Require closing fence to have precisely the same length as opening fence

I admit that I missed to comment on this in the original discussion of fenced code block, but nevertheless here goes.

In the current spec, a fenced code block is closed by a fence

with at least as many backticks or tildes as the opening code fence.

I would prefer to change this to

with exactly as many backticks or tildes as the opening code fence.

This would be consistent with the relation between opening and closing backtick strings in code spans, and I don’t see a good reason why one would want to close a fenced code block with a number of backticks that’s different from the number in the opening fence.

Thoughts?

I take your point about the symmetry with the way inline code spans
operate. But here are two reasons for allowing the closing string of
backticks or tildes to be longer than the opening string:

  1. It’s easy to see visually that one line is longer than another.
    Determining whether it has exactly the same length is harder.
    The current rule allows you to close a fenced code block without
    going back and counting how many backticks there are; you just
    mash the backtick key until you’ve got a line that’s clearly longer.

  2. If the opening fence includes a language specification (or other
    info string), then it can be aesthetically nicer to make the closing
    fence longer, so that it occupies the space that was occupied by
    the language specification in the opening fence.

I’m not sure which reasons are stronger, and it would be good to
hear other views on this.

I thought it would be useful to give a bit of history here, because I think there are two different ways of thinking about fenced code blocks.

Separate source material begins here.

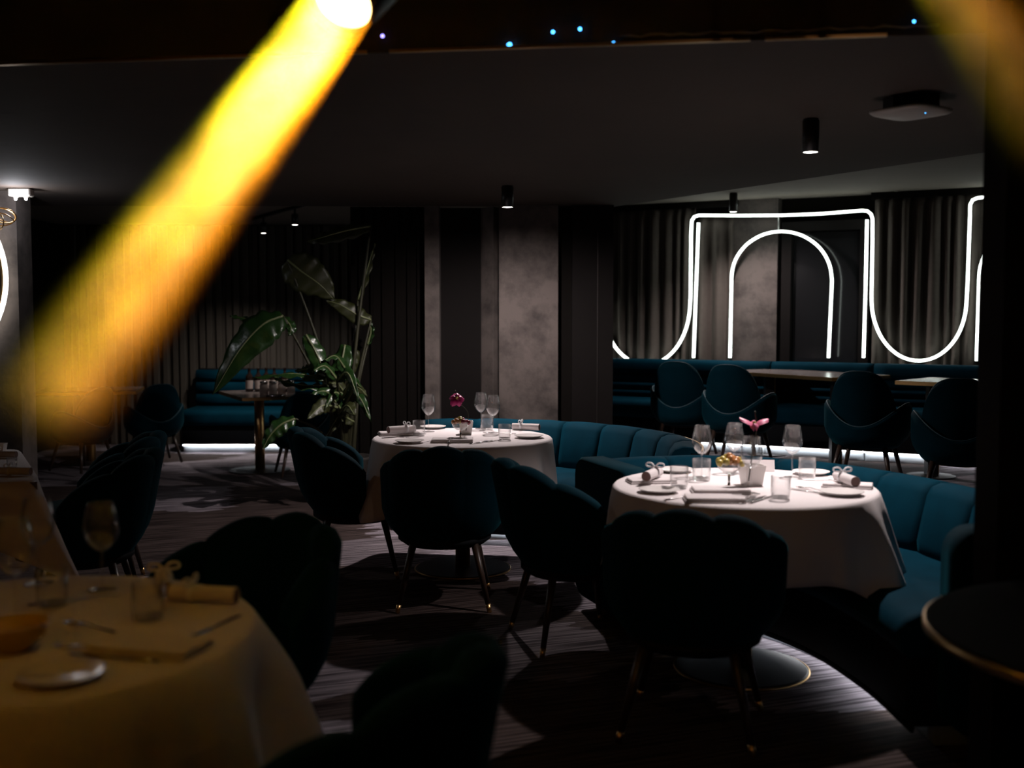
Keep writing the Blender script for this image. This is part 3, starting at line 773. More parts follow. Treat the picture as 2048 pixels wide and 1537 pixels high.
def mk_knife():
    t = thing('table_knife', 'x', 'knife')
    m = MB(); rows = []
    for (y, w, z) in ((-0.105, 0.009, 0.003), (-0.06, 0.0075, 0.0035), (-0.012, 0.006, 0.0035)):
        rows.append([(-w, y, z), (0, y, z + 0.0025), (w, y, z), (0, y, z - 0.0025)])
    m.grid(rows, closed_v=True, cap=True).build('handle', 'steel', t)
    rows = []
    for (y, w0, w1) in ((-0.0119, -0.005, 0.005), (0.03, -0.009, 0.006), (0.075, -0.010, 0.006), (0.098, -0.006, 0.006), (0.106, 0.002, 0.006)):
        rows.append([(w0, y, 0.003), ((w0 + w1) / 2, y, 0.004), (w1, y, 0.003), ((w0 + w1) / 2, y, 0.002)])
    MB().grid(rows, closed_v=True, cap=True).build('blade', 'steel', t)
    return t
def mk_roll():
    t = thing('rolled_napkin', 'x', 'napkin')
    L = 0.17; rows = []
    for y in (-L/2, -L/2 + 0.004, -0.03, 0.03, L/2 - 0.004, L/2):
        row = []
        for k in range(40):
            a = 2 * pi * k / 40; r = 0.019 + 0.002 * (k / 40)
            row.append((r * cos(a), y, 0.021 + r * sin(a)))
        rows.append(row)
    MB().grid(rows, closed_v=True).build('linen', 'napkin', t)
    sp = []
    for y in (-L/2 + 0.002, L/2 - 0.002):
        row = [[(0.0, y, 0.021)] * 24, [(0.0192 * cos(2*pi*k/24), y, 0.021 + 0.0192 * sin(2*pi*k/24)) for k in range(24)]]
        MB().grid(row, closed_v=True).build('rolled_end', 'cork', t)
    r = MB().lathe([(0.0215, -0.008), (0.023, -0.006), (0.023, 0.006), (0.0215, 0.008)], 24, capb=False, capt=False)
    r.xf(Matrix.Translation((0, 0.03, 0.021)) @ Matrix.Rotation(pi / 2, 4, 'X')).build('ribbon_band', 'ribbon', t)
    for s in (-1, 1):
        lp = [(0, 0.03, 0.044), (s * 0.016, 0.032, 0.060), (s * 0.036, 0.034, 0.058), (s * 0.034, 0.034, 0.046), (0, 0.03, 0.044)]
        MB().tube(spline(lp, 5), 0.0035, 6).build('bow_loop', 'ribbon', t)
    return t
def mk_folded():
    t = thing('folded_napkin', 'x', 'napkin')
    for i, (w, d, z0, z1, dx) in enumerate(((0.115, 0.062, 0.0, 0.009, 0.0), (0.112, 0.058, 0.0095, 0.018, 0.003))):
        MB().box((-w + dx, -d, z0), (w + dx, d, z1), 0.003).build('fold', 'napkin', t)
    return t
def mk_coupe():
    t = thing('coupe_glass', 'x', 'coupe')
    MB().lathe([(0.004, 0.050), (0.024, 0.056), (0.044, 0.075), (0.052, 0.10), (0.0508, 0.10), (0.0425, 0.076), (0.022, 0.059)], 28, capb=False, capt=True).build('bowl', 'glass', t)
    MB().lathe([(0.028, 0.0), (0.027, 0.002), (0.006, 0.005), (0.0045, 0.02), (0.005, 0.051)], 20).build('stem', 'steel', t)
    return t
def mk_cube():
    t = thing('cube_planter', 'x', 'planter')
    rows = []
    for (h, z) in ((0.030, 0.0), (0.040, 0.075), (0.036, 0.075), (0.028, 0.02)):
        rows.append([(-h, -h, z), (h, -h, z), (h, h, z), (-h, h, z)])
    MB().grid(rows, closed_v=True, cap=True, smooth=False).build('pot', 'porcelain', t)
    return t
protos = {'wine': mk_wine, 'tumbler': mk_tumbler, 'plate': mk_plate, 'fork': mk_fork, 'knife': mk_knife, 'roll': mk_roll, 'folded': mk_folded, 'coupe': mk_coupe, 'cube': mk_cube}
made = {}
GRP = {'wine': 'wine glasses', 'tumbler': 'water tumblers', 'plate': 'side plates', 'fork': 'forks', 'knife': 'table knives', 'roll': 'rolled napkins with bows', 'folded': 'folded napkins', 'coupe': 'fruit coupes', 'cube': 'white cube planters'}
def item(kind, label, px, py, rz=0.0, z=ZT + 0.003, sc=1.0):
    if kind in made: o = copy_tree(made[kind])
    else: o = made[kind] = protos[kind]()
    p = W(px, py, z)
    place(o, label, (p.x, p.y, z), rz, GRP[kind]); o.scale = (sc, sc, sc)
    return o
def grapes(label, px, py, z, cols, seed, sc=1.0):
    p = W(px, py, ZT + 0.003); t = thing('grape_bunch', label, 'grapes', (p.x, p.y, z), 0, 'grapes in the coupes')
    rnd = random.Random(seed)
    gm = {c: MB().sphere((0, 0, 0), 0.0135 * sc, 12, 8).mesh('grape', c) for c in set(cols)}
    for k in range(15):
        a = 2.4 * k; r = 0.010 * sqrt(k) * 1.25
        o = bpy.data.objects.new('grape', gm[cols[min(len(cols) - 1, int((cos(a) * r / 0.048 + 1) / 2 * len(cols)))]]); COL.objects.link(o); o.parent = t
        o.location = (cos(a) * r * sc, sin(a) * r * 0.8 * sc, (0.034 - 0.5 * r + rnd.uniform(-0.004, 0.004)) * sc)
    return t
def orchid(label, px, py, fpx, fpy, mat, tilt, droop, pet):
    b = W(px, py, ZT + 0.003); y = b.y; t = thing('orchid', label, 'orchid', (b.x, b.y, ZT + 0.05), 0, 'orchids on the tables')
    f = WD(fpx, fpy, y) - Vector((b.x, b.y, ZT + 0.05))
    top = f + Vector((-0.01 * droop, 0, 0.05))
    MB().tube(spline([Vector((0, 0, -0.02)), Vector((0.012, 0, 0.08)), f + Vector((0.012, 0.005, -0.02)), top], 6), 0.0028, 6).build('stem', 'stem', t)
    for k, (deg, L, wv, up) in enumerate(pet):
        a = radians(deg)
        m = MB(); rows = []
        for i in range(6):
            s = i / 5; w = wv * sin(pi * (0.12 + 0.80 * s)); x = L * s
            rows.append([(x, w * q, 0.010 * sin(pi * s) - 0.006 * abs(q) * 2 + up * s * s) for q in (-1, -0.5, 0, 0.5, 1)])
        m.grid(rows).xf(Matrix.Translation(f) @ Matrix.Rotation(radians(tilt), 4, 'X') @ Matrix.Rotation(radians(droop * 14), 4, 'Y') @ Matrix.Rotation(a, 4, 'Z'))
        m.build('petal', mat, t)
    MB().sphere(tuple(f + Vector((0, -0.006, 0.004))), 0.008, 8, 6).build('lip', 'grape_y', t)
    return t
m1, m2 = 'magenta orchid table', 'pink orchid table'
# middle table
item('wine', 'wine glass standing alone at the plant side of the ' + m1, 857, 864)
item('wine', 'taller-looking rear wine glass of the pair on the ' + m1, 962, 858)
item('wine', 'front wine glass of the pair on the ' + m1, 986, 866)
item('tumbler', 'tumbler beside the rolled napkin at the plant side of the ' + m1, 838, 872)
item('tumbler', 'tumbler behind the paired wine glasses on the ' + m1, 974, 860, sc=1.05)
item('tumbler', 'tumbler at the booth side of the ' + m1 + ', before the plate', 1009, 879, sc=0.95)
item('coupe', 'stemmed coupe holding red and amber grapes', 921, 880)
grapes('bunch of red and amber grapes in the coupe', 921, 880, ZT + 0.088, ['grape_o', 'grape_o', 'grape_y', 'grape_r', 'grape_r'], 3)
item('cube', 'white cube planter with the magenta orchid', 932, 868, 0.1)
orchid('magenta orchid bending over the middle table', 932, 871, 914, 798, 'orchid', 55, 1.0, [(90 + 72 * k, (0.048, 0.042)[k % 2], 0.024, -0.012) for k in range(5)])
item('folded', 'folded napkin with a fork across it on the ' + m1, 904, 884, 0.02)
item('fork', 'fork lying across the folded napkin on the ' + m1, 899, 882, 0.0, z=ZT + 0.022)
item('plate', 'side plate near the front edge at the plant side of the ' + m1, 819, 886)
item('plate', 'side plate at the back of the ' + m1 + ', behind the lone wine glass', 866, 857)
item('plate', 'side plate at the booth edge of the ' + m1, 1058, 876, sc=1.05)
item('roll', 'rolled napkin with bow at the plant side of the ' + m1, 803, 866, radians(-55), z=ZT + 0.0225)
item('folded', 'folded napkin under the rolled one at the plant side of the ' + m1, 797, 870, radians(15))
item('roll', 'rolled napkin with bow beside the booth-edge plate on the ' + m1, 1052, 861, radians(70))
item('fork', 'fork beside the front plate on the ' + m1, 852, 886, radians(-50))
item('fork', 'fork right of the folded napkin on the ' + m1, 962, 886, radians(-40))
item('knife', 'knife right of the folded napkin on the ' + m1, 978, 884, radians(-40))
item('fork', 'fork at the rear booth side of the ' + m1, 1000, 868, radians(80))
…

Although many people seem to think github invented them, that is not the case. Look at these two threads from the markdown-discuss list from 2007: “seemingly no good way to end bulleted list and start code block” and “Flat code block syntax.” As you can see, the intent was to formalize something like the old email convention of

---%< snip --------------------

where a long horizontal delimiter sets off a section visually. So the original thought (at least mine) was that the lines would normally be quite long, to make the visuals clear. If they are long, it’s asking a lot to make the writer reproduce a line of exactly the same length – easier to allow one that is longer.

I think github’s motivations may have been different (I don’t know if they were even familiar with this prior art): generalizing the inline backtick syntax to blocks, in something like the way that python’s """ generalizes single-line strings to multi-line. (Just guessing here.) Your point presupposes this understanding, so I just wanted to point out that it’s not the only way to think of the motivation for fenced code blocks.